■ DIRECTION ■
Each line of the material must be repeated precisely, with the pictures left out.

■ INFORMATION SUPPLIED ■
((
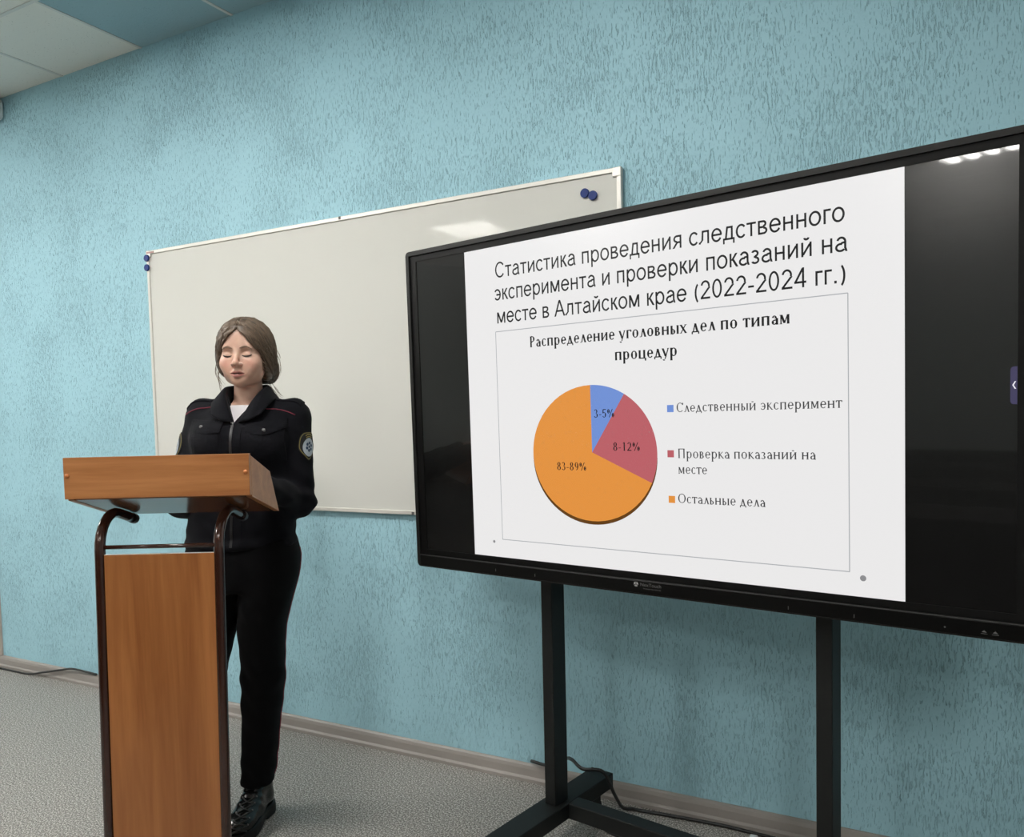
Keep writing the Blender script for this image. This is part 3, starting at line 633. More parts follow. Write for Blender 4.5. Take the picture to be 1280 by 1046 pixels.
def nets(f, xs, ys, zs, relax=1):
    xs, ys, zs = (np.asarray(q, np.float32) for q in (xs, ys, zs))
    Fv = f(xs[:, None, None], ys[None, :, None], zs[None, None, :])
    Fv = np.ascontiguousarray(np.broadcast_to(Fv, (len(xs), len(ys), len(zs))))
    ins = Fv < 0; nx, ny, nz = Fv.shape
    cnt = np.zeros((nx-1, ny-1, nz-1), np.int8)
    for i in (0, 1):
        for j in (0, 1):
            for k in (0, 1): cnt += ins[i:nx-1+i, j:ny-1+j, k:nz-1+k]
    act = (cnt > 0) & (cnt < 8); idx = np.argwhere(act); vid = -np.ones(act.shape, np.int64); vid[act] = np.arange(len(idx))
    pos = np.zeros((len(idx), 3)); w_ = np.zeros(len(idx)); I = idx.T
    cor = [(i, j, k) for i in (0, 1) for j in (0, 1) for k in (0, 1)]
    for a in cor:
        for b in cor:
            if sum(abs(p-q) for p, q in zip(a, b)) == 1 and a < b:
                fa = Fv[I[0]+a[0], I[1]+a[1], I[2]+a[2]]; fb_ = Fv[I[0]+b[0], I[1]+b[1], I[2]+b[2]]
                mk = (fa < 0) != (fb_ < 0); t_ = np.where(mk, fa/np.where(mk, fa-fb_, 1), 0)
                for ax_ in range(3):
                    A_ = (xs, ys, zs)[ax_]; pa = A_[I[ax_]+a[ax_]]; pb = A_[I[ax_]+b[ax_]]
                    pos[:, ax_] += np.where(mk, pa+(pb-pa)*t_, 0)
                w_ += mk
    pos /= w_[:, None]
    quads = []
    for ax_ in range(3):
        n1, n2 = [q for q in range(3) if q != ax_]
        sl0 = [slice(None)]*3; sl1 = [slice(None)]*3
        sl0[ax_] = slice(0, -1); sl1[ax_] = slice(1, None)
        for q in (n1, n2): sl0[q] = slice(1, -1); sl1[q] = slice(1, -1)
        s0, s1 = ins[tuple(sl0)], ins[tuple(sl1)]
        for sgn, mk in ((0, s0 & ~s1), (1, ~s0 & s1)):
            e = np.argwhere(mk)
            if not len(e): continue
            base = e.copy(); base[:, n1] += 1; base[:, n2] += 1
            def cell(d1, d2):
                q = base.copy(); q[:, n1] += d1; q[:, n2] += d2; return vid[q[:, 0], q[:, 1], q[:, 2]]
            qd = np.stack([cell(-1, -1), cell(0, -1), cell(0, 0), cell(-1, 0)], 1)
            flip = (sgn == 1) ^ (ax_ == 1)
            quads.append(qd[:, ::-1] if flip else qd)
    Q = np.concatenate(quads); Q = Q[(Q >= 0).all(1)]
    for _ in range(relax):
        acc = np.zeros_like(pos); n_ = np.zeros(len(pos))
        for a in range(4):
            b = (a+1) % 4
            np.add.at(acc, Q[:, a], pos[Q[:, b]]); np.add.at(acc, Q[:, b], pos[Q[:, a]]); np.add.at(n_, Q[:, a], 1); np.add.at(n_, Q[:, b], 1)
        pos = .5*pos+.5*acc/np.maximum(n_, 1)[:, None]
    return pos, Q
def net_obj(name, f, xs, ys, zs, m, parent, relax=1):
    pos, Q = nets(f, xs, ys, zs, relax)
    me = bpy.data.meshes.new(name); n, q = len(pos), len(Q)
    me.vertices.add(n); me.vertices.foreach_set('co', pos.astype(np.float32).ravel())
    me.loops.add(4*q); me.loops.foreach_set('vertex_index', Q.astype(np.int32).ravel())
    me.polygons.add(q); me.polygons.foreach_set('loop_start', np.arange(q, dtype=np.int32)*4)
    me.update(calc_edges=True); me.validate()
    me.polygons.foreach_set('use_smooth', np.ones(len(me.polygons), bool)); me.materials.append(m)
    o = bpy.data.objects.new(name, me); COL.objects.link(o)
    if parent: o.parent = parent
    return o, pos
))
■ IN RESPONSE ■
Keep writing the Blender script for this image. This is part 3, starting at line 633. More parts follow. Write for Blender 4.5. Take the picture to be 1280 by 1046 pixels.
def nets(f, xs, ys, zs, relax=1):
    xs, ys, zs = (np.asarray(q, np.float32) for q in (xs, ys, zs))
    Fv = f(xs[:, None, None], ys[None, :, None], zs[None, None, :])
    Fv = np.ascontiguousarray(np.broadcast_to(Fv, (len(xs), len(ys), len(zs))))
    ins = Fv < 0; nx, ny, nz = Fv.shape
    cnt = np.zeros((nx-1, ny-1, nz-1), np.int8)
    for i in (0, 1):
        for j in (0, 1):
            for k in (0, 1): cnt += ins[i:nx-1+i, j:ny-1+j, k:nz-1+k]
    act = (cnt > 0) & (cnt < 8); idx = np.argwhere(act); vid = -np.ones(act.shape, np.int64); vid[act] = np.arange(len(idx))
    pos = np.zeros((len(idx), 3)); w_ = np.zeros(len(idx)); I = idx.T
    cor = [(i, j, k) for i in (0, 1) for j in (0, 1) for k in (0, 1)]
    for a in cor:
        for b in cor:
            if sum(abs(p-q) for p, q in zip(a, b)) == 1 and a < b:
                fa = Fv[I[0]+a[0], I[1]+a[1], I[2]+a[2]]; fb_ = Fv[I[0]+b[0], I[1]+b[1], I[2]+b[2]]
                mk = (fa < 0) != (fb_ < 0); t_ = np.where(mk, fa/np.where(mk, fa-fb_, 1), 0)
                for ax_ in range(3):
                    A_ = (xs, ys, zs)[ax_]; pa = A_[I[ax_]+a[ax_]]; pb = A_[I[ax_]+b[ax_]]
                    pos[:, ax_] += np.where(mk, pa+(pb-pa)*t_, 0)
                w_ += mk
    pos /= w_[:, None]
    quads = []
    for ax_ in range(3):
        n1, n2 = [q for q in range(3) if q != ax_]
        sl0 = [slice(None)]*3; sl1 = [slice(None)]*3
        sl0[ax_] = slice(0, -1); sl1[ax_] = slice(1, None)
        for q in (n1, n2): sl0[q] = slice(1, -1); sl1[q] = slice(1, -1)
        s0, s1 = ins[tuple(sl0)], ins[tuple(sl1)]
        for sgn, mk in ((0, s0 & ~s1), (1, ~s0 & s1)):
            e = np.argwhere(mk)
            if not len(e): continue
            base = e.copy(); base[:, n1] += 1; base[:, n2] += 1
            def cell(d1, d2):
                q = base.copy(); q[:, n1] += d1; q[:, n2] += d2; return vid[q[:, 0], q[:, 1], q[:, 2]]
            qd = np.stack([cell(-1, -1), cell(0, -1), cell(0, 0), cell(-1, 0)], 1)
            flip = (sgn == 1) ^ (ax_ == 1)
            quads.append(qd[:, ::-1] if flip else qd)
    Q = np.concatenate(quads); Q = Q[(Q >= 0).all(1)]
    for _ in range(relax):
        acc = np.zeros_like(pos); n_ = np.zeros(len(pos))
        for a in range(4):
            b = (a+1) % 4
            np.add.at(acc, Q[:, a], pos[Q[:, b]]); np.add.at(acc, Q[:, b], pos[Q[:, a]]); np.add.at(n_, Q[:, a], 1); np.add.at(n_, Q[:, b], 1)
        pos = .5*pos+.5*acc/np.maximum(n_, 1)[:, None]
    return pos, Q
def net_obj(name, f, xs, ys, zs, m, parent, relax=1):
    pos, Q = nets(f, xs, ys, zs, relax)
    me = bpy.data.meshes.new(name); n, q = len(pos), len(Q)
    me.vertices.add(n); me.vertices.foreach_set('co', pos.astype(np.float32).ravel())
    me.loops.add(4*q); me.loops.foreach_set('vertex_index', Q.astype(np.int32).ravel())
    me.polygons.add(q); me.polygons.foreach_set('loop_start', np.arange(q, dtype=np.int32)*4)
    me.update(calc_edges=True); me.validate()
    me.polygons.foreach_set('use_smooth', np.ones(len(me.polygons), bool)); me.materials.append(m)
    o = bpy.data.objects.new(name, me); COL.objects.link(o)
    if parent: o.parent = parent
    return o, pos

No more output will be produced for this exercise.